Spans showing up in logs isn't necessarily something we want in release builds by default. It leaks "internal implementation details" to users running apps in their console / fills it with extra noise. Spans feel like "debug information" generally.

"span stack" in the panic hook is potentially compelling though, if it provides additional useful context when users submit their crash reports. But even without spans, we'll get the stack trace, which will include system information. Id want to see some examples that illustrate the importance of including this information before using this as motivation for the change.

cart avatar Aug 01 '22 01:08 cart

Spans showing up in logs isn't necessarily something we want in release builds by default. It leaks "internal implementation details" to users running apps in their console / fills it with extra noise. Spans feel like "debug information" generally.

I've been an advocate of "you really should disable default features of Bevy and only enable those you need in a release" for a long time. We currently don't have a "how to build for release" doc though. At least most third party plugins already don't enable default features.

"span stack" in the panic hook is potentially compelling though, if it provides additional useful context when users submit their crash reports.

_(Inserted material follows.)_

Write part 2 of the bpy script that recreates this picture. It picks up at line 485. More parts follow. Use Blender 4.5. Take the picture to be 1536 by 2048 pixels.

But even without spans, we'll get the stack trace, which will include system information. Id want to see some examples that illustrate the importance of including this information before using this as motivation for the change.

The original goal behind adding those is panicking command, whose stack trace is quite unhelpful. With the span stack you know the originating system of the command

mockersf avatar Aug 01 '22 01:08 mockersf

@mockersf oh, I'd completely missed this was about enabling trace by default. Hmm, I guess it depends who is the receiver of the default configuration. I suppose when shipping an app, a developer would make and deploy/distribute a build and users will never have anything to do with production release builds. So I suppose it makes sense that default configuration targets developers. Still, I don't know that tracing should be enabled by default. I agree that the span stack in a panic is maybe nice, depending on how useful it is in practice. Hopefully it is an improvement to panic error output.

superdump avatar Aug 01 '22 07:08 superdump

I've been an advocate of "you really should disable default features of Bevy and only enable those you need in a release" for a long time. We currently don't have a "how to build for release" doc though. At least most third party plugins already don't enable default features.

This is worth doing, but I'm still of the stance that we should still assume normal release builds with default features will be the most common case, and we should construct the settings to make that case behave as well as we can.

Disabling default features also means you're responsible for knowing all of the features you actually need / how to express that. This is already non-trivial and as Bevy expands I think this user experience will continue to degrade. Manually specifying features also increases the likelihood that you will break, as it means any rephrasing of features is a breaking change (even if the underlying code doesn't change). I don't think its reasonable to foist this complexity on people as a general rule of thumb. We should quantify (in code size and compile times) what this will do for people for an "average game" before we encourage them to open this can of worms / build it into our recommendations.

The original goal behind adding those is panicking command, whose stack trace is quite unhelpful. With the span stack you know the originating system of the command

I'll poke around with this / get a feel for what it looks like. Command debugging is definitely a footgun / worth solving. But if we can solve that in a more scoped way, I think we should.